The Post tries to give advice to freshmen; hilarity ensues

The Washington Post is good at a lot of things: Pulitzer Prize-winning Joshua Bell articles, investigative series on the kind of people who shoot their friends in the face, and reliable coverage of one of the worst teams in all of Major League Baseball. Notably absent from the list: telling freshmen the ways of the world.

Unfortunately, that didn’t stop the Post from running a feature over the weekend called “The Freshman 15: What Every First-Year College Student Needs to Know About Washington.” (Nor did the fact that this is already well-tred ground.) The article puts on full display all the worst qualities of the Post. The advice is at times preachy, inaccurate, and irrelevant. What’s more, they largely repeat what your 50 year-old parents told you on move-in weekend before you managed to escape them.

The worst offenders:

5. Forget the fake ID. The District is where fake IDs go to die. Give it up, McLovin. That expired Hawaii license might have gotten you 30s of Milwaukee’s Best at your local beer shack, but the bouncers in this town have you pegged: You stammer, you sweat and you don’t even know your own fake Zip code. Don’t believe us? Head to the 9:30 club. Test your luck, and let us know how that works out.

Apparently the Post has never been to Chadwick’s on a Thursday night. (Neither have I, for that matter, but my 19 and 20 year-old friends tell me it’s quite a party.)

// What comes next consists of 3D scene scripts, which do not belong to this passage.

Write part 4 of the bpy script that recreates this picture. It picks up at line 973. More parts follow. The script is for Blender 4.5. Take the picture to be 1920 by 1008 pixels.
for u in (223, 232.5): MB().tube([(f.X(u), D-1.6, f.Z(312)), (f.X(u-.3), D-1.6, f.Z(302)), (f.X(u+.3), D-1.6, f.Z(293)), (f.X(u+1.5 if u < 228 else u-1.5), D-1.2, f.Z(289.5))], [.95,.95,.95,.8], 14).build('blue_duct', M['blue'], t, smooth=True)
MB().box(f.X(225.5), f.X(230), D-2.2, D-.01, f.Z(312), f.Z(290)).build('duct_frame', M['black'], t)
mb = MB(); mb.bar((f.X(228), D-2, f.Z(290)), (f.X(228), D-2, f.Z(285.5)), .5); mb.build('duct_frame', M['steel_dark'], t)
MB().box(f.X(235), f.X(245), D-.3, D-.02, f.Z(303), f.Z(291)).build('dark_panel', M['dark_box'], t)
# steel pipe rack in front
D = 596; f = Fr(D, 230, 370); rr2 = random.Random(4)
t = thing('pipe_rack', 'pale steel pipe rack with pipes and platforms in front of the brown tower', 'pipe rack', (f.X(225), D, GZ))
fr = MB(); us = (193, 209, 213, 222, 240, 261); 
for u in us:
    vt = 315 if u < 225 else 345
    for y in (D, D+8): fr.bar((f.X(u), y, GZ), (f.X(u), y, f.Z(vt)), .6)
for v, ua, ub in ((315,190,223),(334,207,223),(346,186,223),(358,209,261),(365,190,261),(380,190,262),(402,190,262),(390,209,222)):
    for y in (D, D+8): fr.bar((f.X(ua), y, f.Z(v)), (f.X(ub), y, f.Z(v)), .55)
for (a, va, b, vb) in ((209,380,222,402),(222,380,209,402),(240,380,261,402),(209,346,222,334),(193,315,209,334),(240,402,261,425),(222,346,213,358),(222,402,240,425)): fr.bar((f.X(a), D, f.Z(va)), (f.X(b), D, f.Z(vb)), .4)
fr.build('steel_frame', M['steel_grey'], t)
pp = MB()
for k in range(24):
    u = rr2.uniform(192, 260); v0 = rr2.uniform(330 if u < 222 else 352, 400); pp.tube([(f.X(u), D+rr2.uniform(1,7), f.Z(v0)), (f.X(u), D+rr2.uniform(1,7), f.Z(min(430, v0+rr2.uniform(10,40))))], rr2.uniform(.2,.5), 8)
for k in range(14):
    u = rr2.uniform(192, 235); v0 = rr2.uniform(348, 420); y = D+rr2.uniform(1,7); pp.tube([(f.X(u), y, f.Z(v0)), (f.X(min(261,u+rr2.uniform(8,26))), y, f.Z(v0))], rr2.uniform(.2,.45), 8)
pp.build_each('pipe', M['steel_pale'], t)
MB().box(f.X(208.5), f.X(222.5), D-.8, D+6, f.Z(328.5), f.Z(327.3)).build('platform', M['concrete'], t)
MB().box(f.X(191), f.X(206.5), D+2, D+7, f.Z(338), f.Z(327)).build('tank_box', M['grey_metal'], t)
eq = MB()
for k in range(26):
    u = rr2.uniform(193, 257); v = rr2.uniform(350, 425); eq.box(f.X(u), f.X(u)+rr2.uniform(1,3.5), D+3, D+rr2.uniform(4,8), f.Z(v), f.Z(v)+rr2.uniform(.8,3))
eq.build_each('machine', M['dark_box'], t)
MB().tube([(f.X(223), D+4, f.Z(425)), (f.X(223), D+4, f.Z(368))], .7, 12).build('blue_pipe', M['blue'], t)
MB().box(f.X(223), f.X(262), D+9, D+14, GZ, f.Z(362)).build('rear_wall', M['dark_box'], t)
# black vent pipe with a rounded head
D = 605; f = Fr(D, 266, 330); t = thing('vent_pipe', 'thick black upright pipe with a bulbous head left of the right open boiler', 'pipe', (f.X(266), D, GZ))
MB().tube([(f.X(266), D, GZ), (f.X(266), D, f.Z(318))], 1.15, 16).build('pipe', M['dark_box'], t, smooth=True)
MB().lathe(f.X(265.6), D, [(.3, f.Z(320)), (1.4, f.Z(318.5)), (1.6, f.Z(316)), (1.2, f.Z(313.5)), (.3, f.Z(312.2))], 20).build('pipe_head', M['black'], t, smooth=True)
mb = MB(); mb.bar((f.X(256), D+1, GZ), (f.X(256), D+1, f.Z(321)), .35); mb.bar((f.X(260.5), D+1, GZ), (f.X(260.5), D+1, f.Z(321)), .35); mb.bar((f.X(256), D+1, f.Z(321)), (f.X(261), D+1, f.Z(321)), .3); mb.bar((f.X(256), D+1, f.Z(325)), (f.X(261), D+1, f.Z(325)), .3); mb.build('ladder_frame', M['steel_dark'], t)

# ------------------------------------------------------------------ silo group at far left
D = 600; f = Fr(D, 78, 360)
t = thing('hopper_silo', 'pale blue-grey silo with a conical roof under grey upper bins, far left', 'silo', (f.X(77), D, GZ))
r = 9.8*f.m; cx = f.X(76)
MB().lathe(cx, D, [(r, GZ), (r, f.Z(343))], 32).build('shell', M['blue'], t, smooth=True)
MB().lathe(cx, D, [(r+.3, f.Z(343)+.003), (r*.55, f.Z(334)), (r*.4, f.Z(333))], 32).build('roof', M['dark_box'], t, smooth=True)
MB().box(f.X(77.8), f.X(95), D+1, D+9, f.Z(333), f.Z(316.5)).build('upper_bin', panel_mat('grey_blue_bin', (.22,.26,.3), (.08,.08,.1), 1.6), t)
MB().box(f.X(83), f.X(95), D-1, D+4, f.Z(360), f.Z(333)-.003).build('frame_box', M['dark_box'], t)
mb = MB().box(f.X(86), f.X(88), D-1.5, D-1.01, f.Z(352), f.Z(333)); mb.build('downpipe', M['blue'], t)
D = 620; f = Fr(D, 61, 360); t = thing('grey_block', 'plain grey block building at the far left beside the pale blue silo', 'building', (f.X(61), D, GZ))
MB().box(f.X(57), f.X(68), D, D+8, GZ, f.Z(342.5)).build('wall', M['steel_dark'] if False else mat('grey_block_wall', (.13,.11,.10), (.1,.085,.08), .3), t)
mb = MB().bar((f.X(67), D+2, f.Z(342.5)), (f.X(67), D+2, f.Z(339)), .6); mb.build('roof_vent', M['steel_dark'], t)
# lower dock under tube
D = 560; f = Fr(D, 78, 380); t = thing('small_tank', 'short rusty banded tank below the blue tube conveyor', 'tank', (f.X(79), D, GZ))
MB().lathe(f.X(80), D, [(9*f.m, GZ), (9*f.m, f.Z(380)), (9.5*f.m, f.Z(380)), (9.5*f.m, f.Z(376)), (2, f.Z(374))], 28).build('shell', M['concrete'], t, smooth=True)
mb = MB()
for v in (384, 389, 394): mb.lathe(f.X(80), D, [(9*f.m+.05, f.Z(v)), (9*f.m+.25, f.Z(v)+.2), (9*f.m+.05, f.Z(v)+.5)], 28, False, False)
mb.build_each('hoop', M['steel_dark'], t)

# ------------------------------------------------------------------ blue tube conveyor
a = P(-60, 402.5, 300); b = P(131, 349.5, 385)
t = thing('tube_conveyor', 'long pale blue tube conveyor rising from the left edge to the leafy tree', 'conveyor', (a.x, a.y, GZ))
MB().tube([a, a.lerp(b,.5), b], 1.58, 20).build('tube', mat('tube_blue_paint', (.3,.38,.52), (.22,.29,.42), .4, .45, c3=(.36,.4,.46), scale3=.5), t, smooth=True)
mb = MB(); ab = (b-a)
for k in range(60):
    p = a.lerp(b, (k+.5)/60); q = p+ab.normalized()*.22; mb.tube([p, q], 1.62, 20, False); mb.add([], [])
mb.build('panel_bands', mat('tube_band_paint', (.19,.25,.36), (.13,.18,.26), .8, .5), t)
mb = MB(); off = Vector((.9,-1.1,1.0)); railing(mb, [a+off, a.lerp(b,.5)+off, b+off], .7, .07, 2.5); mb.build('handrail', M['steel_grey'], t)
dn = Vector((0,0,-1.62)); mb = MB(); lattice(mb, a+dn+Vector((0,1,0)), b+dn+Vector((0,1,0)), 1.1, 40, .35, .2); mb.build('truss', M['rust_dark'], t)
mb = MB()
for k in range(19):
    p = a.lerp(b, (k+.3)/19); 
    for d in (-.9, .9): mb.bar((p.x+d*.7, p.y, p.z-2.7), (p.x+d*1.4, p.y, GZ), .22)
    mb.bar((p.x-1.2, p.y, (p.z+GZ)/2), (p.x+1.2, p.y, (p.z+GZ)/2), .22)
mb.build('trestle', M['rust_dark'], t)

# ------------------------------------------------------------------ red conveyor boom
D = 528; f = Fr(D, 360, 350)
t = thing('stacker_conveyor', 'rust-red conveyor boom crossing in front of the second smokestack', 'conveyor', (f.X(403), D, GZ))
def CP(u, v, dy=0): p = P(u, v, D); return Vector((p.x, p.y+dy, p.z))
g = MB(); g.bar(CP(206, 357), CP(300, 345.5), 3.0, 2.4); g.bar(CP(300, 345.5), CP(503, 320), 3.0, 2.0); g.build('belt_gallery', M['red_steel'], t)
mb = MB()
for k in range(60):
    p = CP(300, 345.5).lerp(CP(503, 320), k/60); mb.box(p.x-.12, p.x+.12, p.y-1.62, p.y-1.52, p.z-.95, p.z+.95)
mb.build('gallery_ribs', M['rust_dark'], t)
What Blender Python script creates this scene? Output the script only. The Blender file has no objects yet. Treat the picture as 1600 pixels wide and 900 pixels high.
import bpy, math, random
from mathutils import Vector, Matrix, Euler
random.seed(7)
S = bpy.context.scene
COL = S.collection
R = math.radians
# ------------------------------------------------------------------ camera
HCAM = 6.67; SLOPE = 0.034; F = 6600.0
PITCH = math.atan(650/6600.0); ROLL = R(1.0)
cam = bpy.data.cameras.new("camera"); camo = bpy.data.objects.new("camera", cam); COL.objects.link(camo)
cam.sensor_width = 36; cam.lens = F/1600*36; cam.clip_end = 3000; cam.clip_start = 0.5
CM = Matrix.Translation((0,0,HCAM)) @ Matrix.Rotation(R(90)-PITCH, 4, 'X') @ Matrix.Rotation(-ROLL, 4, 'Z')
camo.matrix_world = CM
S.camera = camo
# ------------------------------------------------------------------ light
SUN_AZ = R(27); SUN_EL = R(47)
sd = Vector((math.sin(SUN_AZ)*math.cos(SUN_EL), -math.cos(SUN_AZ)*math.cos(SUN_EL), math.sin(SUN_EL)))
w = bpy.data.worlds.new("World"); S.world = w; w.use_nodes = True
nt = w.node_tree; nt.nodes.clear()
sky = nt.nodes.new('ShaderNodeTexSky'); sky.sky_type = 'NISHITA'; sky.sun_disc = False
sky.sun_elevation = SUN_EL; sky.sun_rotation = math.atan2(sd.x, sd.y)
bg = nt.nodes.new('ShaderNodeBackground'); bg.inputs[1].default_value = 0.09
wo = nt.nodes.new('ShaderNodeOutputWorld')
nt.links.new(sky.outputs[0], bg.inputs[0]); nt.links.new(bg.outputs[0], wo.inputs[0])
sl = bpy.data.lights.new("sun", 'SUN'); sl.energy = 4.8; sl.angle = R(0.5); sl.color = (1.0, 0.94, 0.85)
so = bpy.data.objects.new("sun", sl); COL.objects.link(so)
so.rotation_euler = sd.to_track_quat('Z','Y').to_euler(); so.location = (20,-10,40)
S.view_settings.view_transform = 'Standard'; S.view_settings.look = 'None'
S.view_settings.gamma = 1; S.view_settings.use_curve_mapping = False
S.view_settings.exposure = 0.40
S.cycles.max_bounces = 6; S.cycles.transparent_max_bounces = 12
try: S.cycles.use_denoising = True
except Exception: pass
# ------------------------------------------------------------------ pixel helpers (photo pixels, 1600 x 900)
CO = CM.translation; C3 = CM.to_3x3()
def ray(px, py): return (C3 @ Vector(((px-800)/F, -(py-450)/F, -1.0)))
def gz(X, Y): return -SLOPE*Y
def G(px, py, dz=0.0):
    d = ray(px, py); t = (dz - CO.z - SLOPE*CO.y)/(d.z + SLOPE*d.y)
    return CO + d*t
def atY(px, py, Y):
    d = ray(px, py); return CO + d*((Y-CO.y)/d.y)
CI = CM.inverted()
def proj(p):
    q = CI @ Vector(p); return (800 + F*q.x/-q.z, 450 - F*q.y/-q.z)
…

6. Remember that the Metro shuts down at 3 a.m. on Friday and Saturday nights. Don’t get stuck drunk and penniless trying to figure out how you’ll make it home. There’s nothing more pitiful than a Farecard-waving drunk trying to persuade a cabdriver to take him home. The cabbie will not take you home. Get your act together.

Wait, what? I thought we weren’t supposed to use fake IDs.

8. Yield to cars in traffic circles. The city is overpopulated with circles (a.k.a. Washington planner Pierre L’Enfant’s grandest practical joke), so you’re likely to encounter them if you’re a driver. Yield to the cars in the loop. More important, don’t stop if nothing is coming. (“Yield” means “yield,” not “stop.”) College freshmen are responsible for 85 percent of the accidents in D.C. traffic circles. We’re making that up, but it’s probably 25 percent true.

25% of 85% is still about 20%. I know at most 10 Georgetown students who have a car at school. Even if AU, GW, and Howard are a little more car-happy than us (are they?), there’s no way college students are to blame for 1/5 of D.C.’s accidents. Quit whining, Post.

3. Don’t dance at indie-rock shows. Maybe where you come from, dancing is acceptable or even fun. Not here. Music is serious, and being serious about music is serious, too. Seriously? Yes. You can smile in an ironic way. Or sneer. But keep those dancing shoes in the closet. You’ve entered folded-arms territory.

True for some indie groups, but some indie music calls for a little energy and movement. At these shows, the Post is the balding middle-aged man standing alone with his hands in his pockets, scowling at you.

11. There is no J Street. No matter how far you walk, you’ll never cross J Street. If someone tells you to meet her anywhere on J Street, you are being punk’d.

This one is actually useful because freshmen don’t know how to read maps. Also a good excuse to use the word “punk’d”.